7 October 2011

Hegel: Extracts about Being, Essence and Notion

CU Course on Hegel, Part 5a

Hegel: Extracts about Being, Essence and Notion

This is the halfway point in our course on Hegel. Our mission is to thoroughly study and understand the whole of Hegel’s Logic. How are we getting on?

Thanks to Andy Blunden’s lecture we got an overview of Hegel’s Logic in the previous post. In his next two lectures, Andy returns to the sequence Being-Essence-Notion in more detail.

What have we been doing so far? We have not been reading whole books of Hegel. We are not even at the stage where we can, as Tony Buzan would have it, skip over the difficult bits and come back later to fill in the gaps. We are still in the situation where, when reading Hegel, we find that most of it is incomprehensible, and only intelligible in spots, here and there. So we are making a virtue of that, and:

  • We are taking mostly relatively short spots of Hegel, learning how to handle them, and beginning to absorb them, and to become familiar with them.
  • We are also looking for any kind of overview material, including contents pages, as well as material like Andy Blunden’s summarising lecture on Being, Essence and Notion. The overviews will give us clues as to where to locate the small pieces that we are picking up.
  • We are not forgetting, also, that this is the Communist University, and that what we do here is to set things up for live dialogue between real people. We have done so, and we will continue to do it. It remains for the recipients of these posts to organise their Freirean dialogues around the material.

Today’s main item consists of eleven short extracts from various works of Hegel that are given by Andy Blunden in broad support of his lecture on Being, Essence and Notion. They are from the Shorter Logic, the Philosophy of Right, the Phenomenology, the Science of Logic and the History of Philosophy.

Perhaps this is an appropriate time to make some provisional general remarks.

Hegel describes a movement through history that does not discard the past but treats it as a component part of the present and of the future.

Further: “[Hegel]’s supreme merit, as far as ethics and social and political philosophy are concerned, is that the concrete universal explicates affirmative intersubjective relations and makes possible an account of social institutions that is a third alternative to abstract atomic individualism and collectivist communitarianism.” [Hegel’s Ethics of Recognition, p. 112, Williams 1997]

If all this is so then Hegel has given us a way of seeing life that was not available before, and is better than what was available before.

Hegel does not lean on any “a priori”, presupposition, or Prime Mover. Hegel shows how creation of something from nothing is a daily occurrence. It is commonplace, except that nothing is lost, and accumulated quantity will generate qualitative change.

This new vision clarifies things that Euclidean geometry and its logical cousins cannot clarify, or even see at all.

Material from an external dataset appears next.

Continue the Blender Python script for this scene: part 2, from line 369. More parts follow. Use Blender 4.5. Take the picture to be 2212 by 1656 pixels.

Hegel talks of Spirit, and is classified as an Idealist, and was followed by noisy “materialists” such as Feuerbach.  These and other things, not least of them the shear difficulty of reading Hegel directly, have led people to misunderstand Hegel, who does not oppose the material against the spiritual. On the contrary, Hegel solves the contradiction between the material and the spiritual.

In Hegel, the human is both the creator, and the created.

“Materialists” think that they have solved the dichotomy of mind and matter by awarding priority to matter. But all this does is to replace a divine creator with an inanimate one, thus perpetuating a “Big Bang” type of theory and continuing to fail to explain creation as a constant, continuing and necessary presence.

In this way “materialists” become a version of what they thought they had overthrown. They continue to lack a strong theory of development, progress, or revolution.